A table on gardera un silence si profond que l'on n'y entende aucun chuchotement, aucune autre voix que celle du lecteur. Le service doit s'effectuer de telle sorte que les uns et les autres pourvoient aux besoins de chacun dans le boire et le manger, et que nul n'ait sujet de demander lui-même quoi que ce soit. Si toutefois c'était nécessaire, on attirera plutôt l'attention par un signe qu'en formulant une réclamation. Personne n'aura non plus la hardiesse au réfectoire de poser des questions à propos de la lecture ou sur quelque autre matière, car ce serait une occasion de désordre. Il peut arriver cependant que le supérieur juge opportun de prononcer quelques paroles instructives, mais il sera bref.
Le lecteur de semaine, avant de commencer sa lecture, recevra le mixte, soit en raison de la sainte communion qui précède, soit pour s'épargner la fatigue d'un jeûne prolongé. Il prendra ensuite son repas en même temps que les semainiers de la cuisine et les serviteurs de table.
Les frères ne sont pas tous lecteurs ou chantres à tour de rôle. mais ceux-là seuls dont la lecture est profitable à ceux qui les écoutent.

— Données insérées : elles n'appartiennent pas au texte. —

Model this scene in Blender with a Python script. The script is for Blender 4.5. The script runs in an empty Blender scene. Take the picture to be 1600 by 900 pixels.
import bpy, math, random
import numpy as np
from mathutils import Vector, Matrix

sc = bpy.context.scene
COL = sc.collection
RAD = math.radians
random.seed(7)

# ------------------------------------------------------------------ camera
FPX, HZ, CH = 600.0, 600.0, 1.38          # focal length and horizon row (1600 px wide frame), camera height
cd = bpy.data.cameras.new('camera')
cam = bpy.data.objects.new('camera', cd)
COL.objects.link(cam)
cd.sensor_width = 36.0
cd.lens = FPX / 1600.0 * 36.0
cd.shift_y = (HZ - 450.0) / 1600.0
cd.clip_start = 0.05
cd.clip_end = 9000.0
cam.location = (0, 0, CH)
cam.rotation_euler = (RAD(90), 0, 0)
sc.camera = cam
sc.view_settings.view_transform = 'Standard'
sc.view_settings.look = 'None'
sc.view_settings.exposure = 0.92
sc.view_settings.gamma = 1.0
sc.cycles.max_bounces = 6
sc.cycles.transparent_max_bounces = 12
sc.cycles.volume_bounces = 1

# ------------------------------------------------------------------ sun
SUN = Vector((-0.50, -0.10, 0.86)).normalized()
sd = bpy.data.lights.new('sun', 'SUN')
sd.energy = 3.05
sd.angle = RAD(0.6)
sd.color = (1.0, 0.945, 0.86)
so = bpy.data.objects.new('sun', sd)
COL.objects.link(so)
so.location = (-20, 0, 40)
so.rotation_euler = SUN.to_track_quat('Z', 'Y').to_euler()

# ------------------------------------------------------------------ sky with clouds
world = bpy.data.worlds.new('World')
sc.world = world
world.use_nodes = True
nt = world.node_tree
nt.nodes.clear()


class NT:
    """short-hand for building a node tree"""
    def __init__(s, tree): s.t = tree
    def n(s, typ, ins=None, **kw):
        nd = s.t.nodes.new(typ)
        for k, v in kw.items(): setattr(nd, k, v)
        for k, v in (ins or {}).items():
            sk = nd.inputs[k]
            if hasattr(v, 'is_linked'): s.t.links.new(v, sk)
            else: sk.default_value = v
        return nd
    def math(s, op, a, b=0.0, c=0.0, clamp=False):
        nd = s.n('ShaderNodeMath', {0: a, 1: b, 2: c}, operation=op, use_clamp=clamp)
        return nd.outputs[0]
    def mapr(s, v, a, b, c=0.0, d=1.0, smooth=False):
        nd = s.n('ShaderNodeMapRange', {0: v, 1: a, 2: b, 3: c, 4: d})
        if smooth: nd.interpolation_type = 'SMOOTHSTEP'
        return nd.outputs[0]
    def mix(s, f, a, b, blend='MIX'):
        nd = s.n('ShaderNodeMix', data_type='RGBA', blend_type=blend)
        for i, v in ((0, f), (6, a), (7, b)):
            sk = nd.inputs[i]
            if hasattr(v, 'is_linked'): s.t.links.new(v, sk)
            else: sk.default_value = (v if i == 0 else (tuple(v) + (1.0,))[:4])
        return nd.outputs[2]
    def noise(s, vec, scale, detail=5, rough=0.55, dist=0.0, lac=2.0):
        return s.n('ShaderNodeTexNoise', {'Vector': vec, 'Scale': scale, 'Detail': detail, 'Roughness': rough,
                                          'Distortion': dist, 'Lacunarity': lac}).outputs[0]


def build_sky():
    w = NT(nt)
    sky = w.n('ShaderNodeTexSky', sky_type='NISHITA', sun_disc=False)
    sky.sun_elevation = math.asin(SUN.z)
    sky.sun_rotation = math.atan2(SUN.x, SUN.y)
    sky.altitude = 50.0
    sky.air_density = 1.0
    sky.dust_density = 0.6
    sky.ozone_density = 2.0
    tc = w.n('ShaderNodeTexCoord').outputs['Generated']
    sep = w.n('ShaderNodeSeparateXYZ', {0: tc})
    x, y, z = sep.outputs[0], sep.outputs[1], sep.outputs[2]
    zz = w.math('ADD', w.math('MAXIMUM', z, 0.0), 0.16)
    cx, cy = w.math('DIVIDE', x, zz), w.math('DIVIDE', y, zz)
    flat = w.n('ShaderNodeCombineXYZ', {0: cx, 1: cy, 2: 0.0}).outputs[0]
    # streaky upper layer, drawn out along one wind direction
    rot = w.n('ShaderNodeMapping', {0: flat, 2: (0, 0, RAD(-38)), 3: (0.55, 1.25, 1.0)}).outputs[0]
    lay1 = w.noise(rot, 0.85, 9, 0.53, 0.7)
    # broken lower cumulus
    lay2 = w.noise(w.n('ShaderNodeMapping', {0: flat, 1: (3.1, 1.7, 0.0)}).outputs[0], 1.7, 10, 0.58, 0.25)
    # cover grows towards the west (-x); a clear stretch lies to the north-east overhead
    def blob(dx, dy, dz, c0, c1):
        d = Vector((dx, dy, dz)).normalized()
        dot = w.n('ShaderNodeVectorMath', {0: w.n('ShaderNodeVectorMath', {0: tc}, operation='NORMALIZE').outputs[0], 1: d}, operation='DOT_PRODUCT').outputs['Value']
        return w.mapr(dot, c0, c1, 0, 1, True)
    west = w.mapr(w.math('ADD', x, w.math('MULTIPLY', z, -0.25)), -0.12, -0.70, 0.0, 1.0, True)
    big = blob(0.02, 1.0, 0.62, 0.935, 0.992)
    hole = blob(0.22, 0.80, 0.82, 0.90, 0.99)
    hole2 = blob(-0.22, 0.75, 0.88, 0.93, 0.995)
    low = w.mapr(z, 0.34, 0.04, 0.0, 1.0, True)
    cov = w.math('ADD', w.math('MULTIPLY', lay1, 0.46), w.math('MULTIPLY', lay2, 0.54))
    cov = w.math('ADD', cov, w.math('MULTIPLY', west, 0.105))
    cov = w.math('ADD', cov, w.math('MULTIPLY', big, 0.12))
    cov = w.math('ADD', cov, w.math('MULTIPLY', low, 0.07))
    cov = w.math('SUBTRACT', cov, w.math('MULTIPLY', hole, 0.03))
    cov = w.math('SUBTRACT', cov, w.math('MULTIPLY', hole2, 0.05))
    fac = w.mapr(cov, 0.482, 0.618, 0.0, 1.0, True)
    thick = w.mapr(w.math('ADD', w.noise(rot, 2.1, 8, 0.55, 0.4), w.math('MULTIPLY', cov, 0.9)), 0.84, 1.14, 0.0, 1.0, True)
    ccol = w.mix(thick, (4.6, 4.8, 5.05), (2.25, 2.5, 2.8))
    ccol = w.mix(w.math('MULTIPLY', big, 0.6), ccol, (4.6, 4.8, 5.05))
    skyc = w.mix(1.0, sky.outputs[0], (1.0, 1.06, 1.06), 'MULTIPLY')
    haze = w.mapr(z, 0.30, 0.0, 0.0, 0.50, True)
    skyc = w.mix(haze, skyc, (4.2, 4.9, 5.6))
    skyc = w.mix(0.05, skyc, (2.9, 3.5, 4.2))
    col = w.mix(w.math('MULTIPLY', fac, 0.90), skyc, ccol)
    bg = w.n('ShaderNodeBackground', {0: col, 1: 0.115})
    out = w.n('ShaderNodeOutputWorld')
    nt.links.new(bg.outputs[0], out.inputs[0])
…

39. De la mesure du boulanger.
A notre avis, pour la réfection quotidienne aussi bien à sexte qu'à none, deux mets cuits doivent suffire à toutes les tables, et répondre aux besoins divers, en sorte que si parfois on ne pouvait manger de l'un, on trouverait dans l'autre de quoi se refaire. Deux mets cuits peuvent donc satisfaire la variété des appétits mais si l'on a à sa disposition des fruits ou des pousses de légumineuses on les ajoutera en troisième lieu. Une livre de pain à bon poids suffira comme portion quotidienne soit qu'on prenne un seul repas, soit qu'il y ait dîner et souper, et dans ce dernier cas, le cellérier réservera un tiers de cette même livre pour le souper. S'il arrive que les frères aient un surcroît de travail, libre à l'abbé d'ajouter à l'ordinaire ce qu'il jugera expédient sans d'ailleurs favoriser jamais la gloutonnerie ni donner à un moine l'occasion d'être pris d'indigestion. Rien n'est plus contraire à la condition chrétienne que l'excès dans le manger comme le dit Notre-Seigneur : "Prenez garde que vos cœurs ne s'abrutissent par des excès de table."
Pour les enfants d'âge encore tendre, on n'observera pas la mesure fixée pour les grandes personnes : leur portion sera moindre, de manière à éviter tout gaspillage.
La chair des quadrupèdes est un aliment dont tous doivent généralement s'abstenir, mais il y a exception pour les malades très affaiblis.